Injecting oxygen at the lower level has led to the best performance with the highest carbon and CO conversion inside the reflux chamber and off-gas downstream comparing to the dog leg geometry.
However, once the oxygen is injected at the upper level, a low conversion of unwanted species was predicted in the whole off-gas system. This was mainly due to a lower local temperature inside the reflux chamber which lead to a lower conversion rate of CO–carbon mixture and the unreacted portion enters the low-temperature regions and ultimately reach points where temperature falls under auto-ignition point of CO with no further conversion.

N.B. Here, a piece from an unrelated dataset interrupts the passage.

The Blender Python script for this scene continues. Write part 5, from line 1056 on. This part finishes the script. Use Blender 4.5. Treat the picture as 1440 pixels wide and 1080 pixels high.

By observing this result, it was concluded that the reflux chamber performance plays an important role in the whole off-gas system performance.
The mentioned issue with the upper injection design could be addressed by increasing wall thickness inside the reflux chamber. This simple modification will reduce the heat loss through the walls and increases the local temperature across the reflux chamber. Higher temperature leads to an increased rate of CO and carbon conversion inside the reflux chamber and consequently lower emission of these species into those regions with low temperature.